TASK MATERIAL:
++++++++++++++++++++

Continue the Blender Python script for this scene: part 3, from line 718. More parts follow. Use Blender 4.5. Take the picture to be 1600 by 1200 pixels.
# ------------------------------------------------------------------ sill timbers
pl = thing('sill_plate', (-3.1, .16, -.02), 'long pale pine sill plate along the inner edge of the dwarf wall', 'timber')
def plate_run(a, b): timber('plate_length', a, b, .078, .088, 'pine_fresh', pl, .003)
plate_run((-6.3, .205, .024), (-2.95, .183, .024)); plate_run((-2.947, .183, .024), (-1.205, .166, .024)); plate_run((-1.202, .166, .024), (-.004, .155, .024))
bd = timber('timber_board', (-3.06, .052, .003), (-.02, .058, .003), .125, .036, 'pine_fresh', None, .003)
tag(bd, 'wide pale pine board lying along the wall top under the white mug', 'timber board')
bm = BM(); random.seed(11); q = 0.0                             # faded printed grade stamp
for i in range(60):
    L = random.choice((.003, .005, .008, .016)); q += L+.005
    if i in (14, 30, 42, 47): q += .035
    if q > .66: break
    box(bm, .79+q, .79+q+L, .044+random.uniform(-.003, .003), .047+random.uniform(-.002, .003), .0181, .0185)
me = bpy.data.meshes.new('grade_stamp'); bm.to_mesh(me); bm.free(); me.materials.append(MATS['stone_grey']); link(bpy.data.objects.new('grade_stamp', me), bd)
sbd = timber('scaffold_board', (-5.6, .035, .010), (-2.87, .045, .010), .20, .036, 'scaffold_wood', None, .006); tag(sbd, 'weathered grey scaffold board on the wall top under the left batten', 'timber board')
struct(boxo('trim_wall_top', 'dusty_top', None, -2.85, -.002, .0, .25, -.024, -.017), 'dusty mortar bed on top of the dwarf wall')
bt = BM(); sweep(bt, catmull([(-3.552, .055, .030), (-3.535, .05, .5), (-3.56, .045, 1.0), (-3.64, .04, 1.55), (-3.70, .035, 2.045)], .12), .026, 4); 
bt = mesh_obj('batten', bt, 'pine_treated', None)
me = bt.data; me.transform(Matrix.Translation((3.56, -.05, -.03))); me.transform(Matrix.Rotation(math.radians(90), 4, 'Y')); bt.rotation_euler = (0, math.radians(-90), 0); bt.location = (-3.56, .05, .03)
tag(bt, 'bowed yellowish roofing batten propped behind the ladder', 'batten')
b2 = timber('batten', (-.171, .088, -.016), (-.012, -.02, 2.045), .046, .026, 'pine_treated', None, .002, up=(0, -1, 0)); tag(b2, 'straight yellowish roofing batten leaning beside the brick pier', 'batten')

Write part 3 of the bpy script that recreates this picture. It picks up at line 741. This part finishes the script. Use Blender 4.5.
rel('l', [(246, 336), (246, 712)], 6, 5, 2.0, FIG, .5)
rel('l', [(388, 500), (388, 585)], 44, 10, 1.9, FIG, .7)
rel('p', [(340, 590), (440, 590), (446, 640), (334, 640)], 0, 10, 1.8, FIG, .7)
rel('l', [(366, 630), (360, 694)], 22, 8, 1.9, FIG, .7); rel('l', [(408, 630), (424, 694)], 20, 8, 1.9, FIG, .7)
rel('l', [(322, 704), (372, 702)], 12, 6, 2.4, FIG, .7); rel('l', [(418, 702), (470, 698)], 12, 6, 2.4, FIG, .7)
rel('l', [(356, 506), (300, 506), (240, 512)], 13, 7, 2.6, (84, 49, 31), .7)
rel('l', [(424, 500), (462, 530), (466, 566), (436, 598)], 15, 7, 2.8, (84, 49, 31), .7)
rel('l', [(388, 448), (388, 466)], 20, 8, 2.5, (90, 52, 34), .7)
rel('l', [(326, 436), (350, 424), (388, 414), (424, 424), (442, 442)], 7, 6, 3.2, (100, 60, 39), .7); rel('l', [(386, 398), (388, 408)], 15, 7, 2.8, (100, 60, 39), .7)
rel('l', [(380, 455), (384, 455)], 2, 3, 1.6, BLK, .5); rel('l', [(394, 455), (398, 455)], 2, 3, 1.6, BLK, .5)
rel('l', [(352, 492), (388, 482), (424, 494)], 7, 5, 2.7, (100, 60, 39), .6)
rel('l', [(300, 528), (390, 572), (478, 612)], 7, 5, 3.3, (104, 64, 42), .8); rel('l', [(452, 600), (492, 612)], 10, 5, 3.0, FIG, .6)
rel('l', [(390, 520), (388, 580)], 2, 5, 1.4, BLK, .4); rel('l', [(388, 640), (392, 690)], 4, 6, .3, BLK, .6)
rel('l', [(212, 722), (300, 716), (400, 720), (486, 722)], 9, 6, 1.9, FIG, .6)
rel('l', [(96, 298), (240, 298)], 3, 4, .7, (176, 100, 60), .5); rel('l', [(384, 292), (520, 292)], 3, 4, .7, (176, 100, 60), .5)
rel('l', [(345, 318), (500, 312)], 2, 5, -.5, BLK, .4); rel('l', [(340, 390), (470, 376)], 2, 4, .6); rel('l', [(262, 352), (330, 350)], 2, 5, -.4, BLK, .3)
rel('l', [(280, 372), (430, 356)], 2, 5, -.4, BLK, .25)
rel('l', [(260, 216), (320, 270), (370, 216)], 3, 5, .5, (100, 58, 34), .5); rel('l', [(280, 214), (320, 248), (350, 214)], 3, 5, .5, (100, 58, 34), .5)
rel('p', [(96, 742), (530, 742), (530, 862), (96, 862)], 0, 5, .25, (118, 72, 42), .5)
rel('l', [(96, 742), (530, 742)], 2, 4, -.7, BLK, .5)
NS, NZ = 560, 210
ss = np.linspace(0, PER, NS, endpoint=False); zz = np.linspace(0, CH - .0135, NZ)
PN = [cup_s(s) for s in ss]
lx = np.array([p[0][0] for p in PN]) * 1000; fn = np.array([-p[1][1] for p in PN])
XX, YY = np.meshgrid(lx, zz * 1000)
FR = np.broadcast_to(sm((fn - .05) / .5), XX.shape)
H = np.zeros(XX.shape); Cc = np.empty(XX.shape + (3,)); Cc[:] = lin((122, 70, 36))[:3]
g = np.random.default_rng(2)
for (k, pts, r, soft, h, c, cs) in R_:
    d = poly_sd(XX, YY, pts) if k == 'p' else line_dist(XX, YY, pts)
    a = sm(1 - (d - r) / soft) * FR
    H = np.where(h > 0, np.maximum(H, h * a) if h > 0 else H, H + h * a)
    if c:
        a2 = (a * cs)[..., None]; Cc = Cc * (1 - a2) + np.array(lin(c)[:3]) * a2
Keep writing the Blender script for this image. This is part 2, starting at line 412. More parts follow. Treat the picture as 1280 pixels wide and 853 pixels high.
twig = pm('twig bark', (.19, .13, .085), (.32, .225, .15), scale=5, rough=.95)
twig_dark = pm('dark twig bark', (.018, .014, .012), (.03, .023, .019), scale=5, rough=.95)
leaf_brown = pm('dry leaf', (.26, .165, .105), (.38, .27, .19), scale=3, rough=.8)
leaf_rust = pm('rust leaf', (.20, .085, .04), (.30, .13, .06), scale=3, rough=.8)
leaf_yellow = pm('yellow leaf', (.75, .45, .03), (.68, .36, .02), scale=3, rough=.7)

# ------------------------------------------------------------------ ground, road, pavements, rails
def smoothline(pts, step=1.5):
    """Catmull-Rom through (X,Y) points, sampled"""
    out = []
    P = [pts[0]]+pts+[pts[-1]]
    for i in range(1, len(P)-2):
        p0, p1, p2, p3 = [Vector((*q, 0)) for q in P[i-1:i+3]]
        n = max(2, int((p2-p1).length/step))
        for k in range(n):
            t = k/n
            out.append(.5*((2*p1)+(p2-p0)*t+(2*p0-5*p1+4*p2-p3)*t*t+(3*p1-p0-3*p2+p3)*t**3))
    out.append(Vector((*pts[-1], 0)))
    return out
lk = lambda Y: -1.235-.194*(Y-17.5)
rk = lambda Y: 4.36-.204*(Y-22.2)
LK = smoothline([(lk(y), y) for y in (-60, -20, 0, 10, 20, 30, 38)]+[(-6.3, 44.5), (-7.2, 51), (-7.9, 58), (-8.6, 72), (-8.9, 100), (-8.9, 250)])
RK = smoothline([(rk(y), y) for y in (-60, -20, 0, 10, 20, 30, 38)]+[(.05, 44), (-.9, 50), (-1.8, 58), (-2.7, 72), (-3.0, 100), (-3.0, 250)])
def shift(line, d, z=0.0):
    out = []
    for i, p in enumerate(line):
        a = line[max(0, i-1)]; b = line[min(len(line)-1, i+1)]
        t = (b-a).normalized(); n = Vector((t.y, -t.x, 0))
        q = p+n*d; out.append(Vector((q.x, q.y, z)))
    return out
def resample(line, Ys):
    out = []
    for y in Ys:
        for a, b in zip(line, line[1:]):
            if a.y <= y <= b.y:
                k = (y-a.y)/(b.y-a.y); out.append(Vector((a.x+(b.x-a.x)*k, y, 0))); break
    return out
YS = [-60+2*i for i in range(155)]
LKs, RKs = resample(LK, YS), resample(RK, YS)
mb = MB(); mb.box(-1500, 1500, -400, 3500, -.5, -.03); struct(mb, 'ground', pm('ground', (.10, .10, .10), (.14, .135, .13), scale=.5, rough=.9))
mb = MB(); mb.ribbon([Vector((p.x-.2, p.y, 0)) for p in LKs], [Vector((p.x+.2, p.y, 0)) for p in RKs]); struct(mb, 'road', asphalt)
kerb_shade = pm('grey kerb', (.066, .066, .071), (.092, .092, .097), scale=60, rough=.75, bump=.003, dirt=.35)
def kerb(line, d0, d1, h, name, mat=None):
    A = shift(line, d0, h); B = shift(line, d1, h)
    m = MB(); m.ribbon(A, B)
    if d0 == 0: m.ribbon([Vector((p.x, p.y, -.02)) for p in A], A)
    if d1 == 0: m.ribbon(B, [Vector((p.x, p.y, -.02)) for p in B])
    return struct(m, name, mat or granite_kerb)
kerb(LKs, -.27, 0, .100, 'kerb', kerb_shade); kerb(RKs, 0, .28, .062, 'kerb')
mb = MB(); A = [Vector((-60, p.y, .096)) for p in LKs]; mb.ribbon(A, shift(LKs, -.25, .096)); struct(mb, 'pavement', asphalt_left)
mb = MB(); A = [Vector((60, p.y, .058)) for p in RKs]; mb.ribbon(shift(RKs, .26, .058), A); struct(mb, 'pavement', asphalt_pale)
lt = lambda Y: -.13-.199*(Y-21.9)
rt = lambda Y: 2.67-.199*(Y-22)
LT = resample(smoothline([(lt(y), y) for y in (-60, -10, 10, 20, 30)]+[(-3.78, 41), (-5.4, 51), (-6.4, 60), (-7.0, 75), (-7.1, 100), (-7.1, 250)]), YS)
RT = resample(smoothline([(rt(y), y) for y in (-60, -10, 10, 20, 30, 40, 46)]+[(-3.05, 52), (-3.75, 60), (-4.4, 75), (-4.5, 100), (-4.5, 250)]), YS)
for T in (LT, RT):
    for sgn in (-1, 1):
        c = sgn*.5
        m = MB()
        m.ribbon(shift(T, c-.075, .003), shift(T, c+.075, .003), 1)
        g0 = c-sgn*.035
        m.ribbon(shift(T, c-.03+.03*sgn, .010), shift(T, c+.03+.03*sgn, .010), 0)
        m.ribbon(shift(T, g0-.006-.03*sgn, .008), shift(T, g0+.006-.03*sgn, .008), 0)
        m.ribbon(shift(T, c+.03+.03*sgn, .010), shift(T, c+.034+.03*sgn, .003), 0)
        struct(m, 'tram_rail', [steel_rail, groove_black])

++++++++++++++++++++

SET EXERCISE: Which lines above run from the one containing "kerb(LKs, -.27, 0, .100, 'kerb', kerb_shade);" down to the one containing "mb = MB(); A = [Vector((-60, p.y, .096))"? Repeat exactly those, both ends included, and nothing else.

FULL ANSWER:
kerb(LKs, -.27, 0, .100, 'kerb', kerb_shade); kerb(RKs, 0, .28, .062, 'kerb')
mb = MB(); A = [Vector((-60, p.y, .096)) for p in LKs]; mb.ribbon(A, shift(LKs, -.25, .096)); struct(mb, 'pavement', asphalt_left)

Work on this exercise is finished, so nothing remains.